If you visualize the commit ancestry graph growing from left to right like
we usually draw in our documentation and e-mails, and if you paint
known-to-be-good ones blue, known-to-be-bad ones red, and unknown ones
yellow, you will get a picture not unlike the ones shown on pp.111-115 of 
http://userweb.kernel.org/~junio/200607-ols.pdf

The underlying "git rev-list --bisect" takes a set of "good" commits and a
single "bad" commit, computes the set of commits that are unknown
("yellow"), and gives one of them that lies halfway from "good" ones
("blue") and the "bad" one ("red").

The way "git bisect" operates is:

 (0) Prime the process by getting a single "bad" and zero or more "good";
     switch to "bisect" branch.

 (1) Ask "rev-list --bisect" the midpoint; check out that revision for you
     to test.

 (2) It's your turn to give more information to "git bisect".

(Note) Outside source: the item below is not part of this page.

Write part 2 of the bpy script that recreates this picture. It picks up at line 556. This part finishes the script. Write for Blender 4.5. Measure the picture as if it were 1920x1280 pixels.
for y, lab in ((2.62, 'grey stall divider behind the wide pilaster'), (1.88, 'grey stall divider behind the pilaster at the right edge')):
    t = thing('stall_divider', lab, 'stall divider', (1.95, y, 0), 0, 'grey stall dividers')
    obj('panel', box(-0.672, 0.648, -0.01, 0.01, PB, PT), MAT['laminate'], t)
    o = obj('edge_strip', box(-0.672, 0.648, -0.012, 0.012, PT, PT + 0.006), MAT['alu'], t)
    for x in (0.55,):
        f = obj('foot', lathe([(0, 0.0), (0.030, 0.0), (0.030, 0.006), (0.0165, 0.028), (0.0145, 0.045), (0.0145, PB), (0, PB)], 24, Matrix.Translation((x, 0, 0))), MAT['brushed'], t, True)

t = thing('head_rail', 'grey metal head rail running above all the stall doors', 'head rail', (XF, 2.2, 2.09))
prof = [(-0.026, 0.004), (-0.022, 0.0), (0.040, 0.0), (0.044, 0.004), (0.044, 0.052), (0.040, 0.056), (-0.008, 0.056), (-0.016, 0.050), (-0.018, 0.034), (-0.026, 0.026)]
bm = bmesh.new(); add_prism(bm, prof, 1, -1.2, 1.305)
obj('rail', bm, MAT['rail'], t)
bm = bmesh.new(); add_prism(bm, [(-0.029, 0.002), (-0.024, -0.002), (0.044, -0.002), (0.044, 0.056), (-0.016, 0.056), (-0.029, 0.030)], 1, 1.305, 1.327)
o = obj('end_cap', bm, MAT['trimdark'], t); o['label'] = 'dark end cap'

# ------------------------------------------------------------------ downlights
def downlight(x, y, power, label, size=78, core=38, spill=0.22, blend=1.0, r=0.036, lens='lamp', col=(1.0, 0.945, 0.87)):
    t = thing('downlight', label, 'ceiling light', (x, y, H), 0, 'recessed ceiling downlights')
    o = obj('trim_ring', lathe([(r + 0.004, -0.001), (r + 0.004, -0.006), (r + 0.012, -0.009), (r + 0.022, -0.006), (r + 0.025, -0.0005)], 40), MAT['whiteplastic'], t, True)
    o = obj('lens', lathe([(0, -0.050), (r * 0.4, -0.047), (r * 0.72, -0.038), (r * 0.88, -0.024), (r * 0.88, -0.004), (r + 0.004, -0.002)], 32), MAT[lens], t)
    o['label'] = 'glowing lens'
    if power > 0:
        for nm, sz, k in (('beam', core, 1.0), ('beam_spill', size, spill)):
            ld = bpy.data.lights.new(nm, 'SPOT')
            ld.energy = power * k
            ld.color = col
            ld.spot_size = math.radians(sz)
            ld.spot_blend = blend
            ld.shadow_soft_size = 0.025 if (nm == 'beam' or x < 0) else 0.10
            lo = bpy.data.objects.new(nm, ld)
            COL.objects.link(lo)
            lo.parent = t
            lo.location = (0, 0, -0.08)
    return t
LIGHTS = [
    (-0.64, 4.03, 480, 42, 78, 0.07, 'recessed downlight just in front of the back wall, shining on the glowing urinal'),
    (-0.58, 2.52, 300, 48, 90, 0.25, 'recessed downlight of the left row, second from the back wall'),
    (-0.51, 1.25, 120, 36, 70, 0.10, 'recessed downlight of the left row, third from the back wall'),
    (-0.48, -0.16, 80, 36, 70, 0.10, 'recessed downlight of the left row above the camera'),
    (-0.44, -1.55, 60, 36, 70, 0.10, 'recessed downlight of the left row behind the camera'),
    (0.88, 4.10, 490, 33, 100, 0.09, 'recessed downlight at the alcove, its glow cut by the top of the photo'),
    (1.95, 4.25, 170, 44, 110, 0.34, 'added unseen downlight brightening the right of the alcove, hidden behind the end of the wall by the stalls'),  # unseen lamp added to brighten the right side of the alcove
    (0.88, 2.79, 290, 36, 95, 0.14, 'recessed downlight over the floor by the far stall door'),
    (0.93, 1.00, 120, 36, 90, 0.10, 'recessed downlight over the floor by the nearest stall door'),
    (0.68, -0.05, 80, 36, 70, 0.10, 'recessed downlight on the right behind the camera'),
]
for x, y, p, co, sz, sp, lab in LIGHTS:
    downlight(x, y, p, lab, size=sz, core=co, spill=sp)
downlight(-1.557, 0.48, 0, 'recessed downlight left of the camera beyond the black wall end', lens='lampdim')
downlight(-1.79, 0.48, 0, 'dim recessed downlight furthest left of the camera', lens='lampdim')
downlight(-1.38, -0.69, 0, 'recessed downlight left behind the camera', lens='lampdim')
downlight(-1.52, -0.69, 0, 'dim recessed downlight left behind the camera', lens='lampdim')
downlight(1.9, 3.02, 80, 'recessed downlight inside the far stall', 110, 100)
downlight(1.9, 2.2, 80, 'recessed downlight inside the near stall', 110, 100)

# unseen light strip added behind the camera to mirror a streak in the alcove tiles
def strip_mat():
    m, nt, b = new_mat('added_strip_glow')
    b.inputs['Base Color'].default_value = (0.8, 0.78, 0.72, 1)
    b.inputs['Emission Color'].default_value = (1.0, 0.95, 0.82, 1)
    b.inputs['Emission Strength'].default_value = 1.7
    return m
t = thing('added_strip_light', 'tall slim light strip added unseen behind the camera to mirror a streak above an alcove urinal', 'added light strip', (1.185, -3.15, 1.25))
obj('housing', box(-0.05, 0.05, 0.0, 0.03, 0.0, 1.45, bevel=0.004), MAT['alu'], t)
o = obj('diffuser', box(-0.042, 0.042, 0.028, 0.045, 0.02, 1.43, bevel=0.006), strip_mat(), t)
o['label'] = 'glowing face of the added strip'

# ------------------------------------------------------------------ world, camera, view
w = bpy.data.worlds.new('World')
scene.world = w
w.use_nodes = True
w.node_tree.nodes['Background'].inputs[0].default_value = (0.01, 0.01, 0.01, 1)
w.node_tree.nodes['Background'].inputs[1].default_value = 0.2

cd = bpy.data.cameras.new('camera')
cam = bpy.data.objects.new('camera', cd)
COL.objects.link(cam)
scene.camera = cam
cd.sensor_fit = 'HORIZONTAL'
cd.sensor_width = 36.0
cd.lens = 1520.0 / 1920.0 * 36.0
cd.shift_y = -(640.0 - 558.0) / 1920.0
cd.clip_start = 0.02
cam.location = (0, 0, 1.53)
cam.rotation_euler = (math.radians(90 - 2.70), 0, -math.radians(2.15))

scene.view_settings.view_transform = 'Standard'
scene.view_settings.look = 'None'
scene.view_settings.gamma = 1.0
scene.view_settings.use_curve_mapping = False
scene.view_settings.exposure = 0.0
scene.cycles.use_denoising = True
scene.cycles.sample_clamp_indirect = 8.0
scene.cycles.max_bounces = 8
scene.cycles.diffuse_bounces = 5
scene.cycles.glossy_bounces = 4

 (2-a) If you say "good", it is added to the set of "good"; go back to (1)

 (2-b) If you say "bad", it is set to "bad" (because of the way bisection
       works, this is always an ancestor of the previous "bad", and
       because the only thing we do is to find a single flip, keeping a
       single "bad" that is an ancestor of all the commits previously
       known-to-be-bad is sufficient); go back to (1)

One thing to note is that in (2-a) or (2-b), you do not necessarily have
to say the commit the command gave you in step (1) is good or bad.  If the
revision given by (1) is untestable, you can reset to another yellow one,
test that, and tell the command "This is good/bad".

So one way to speed up your bisection process would be:

 * Have multiple work trees (e.g. contrib/workdir/git-new-workdir);

 * Run bisect in one repository;

 * In step (1) of each round, look at gitk output and pick another commit
   that is distant from the one you are going to test.  In another work
   tree, check that one out and test it in parallel.

 * You can feed the good/bad information you obtained from the test you
   run in the neighbouring work tree, in addition to what you learn in
   your main tree, with "git bisect good $it" or "git bisect bad $it".

> It might be interesting if you approached it as a tri-section or a
> general N-section where you try to divide the interval into N parts
> and concurrently test N-1 commits. But really, do you find git bisect
> all that slow in practice? You probably have a reasonable guess as to
> where a regression has come in, and so even 1000 revisions needs at
> most 10 bisections to find the culprit.

I think adding N-section to "rev-list --bisect" would generally be an
interesting thing to do.  For one thing, it would allow you to automate
the step to "pick another commit that is distant from the one you are
going to test" in the above sequence.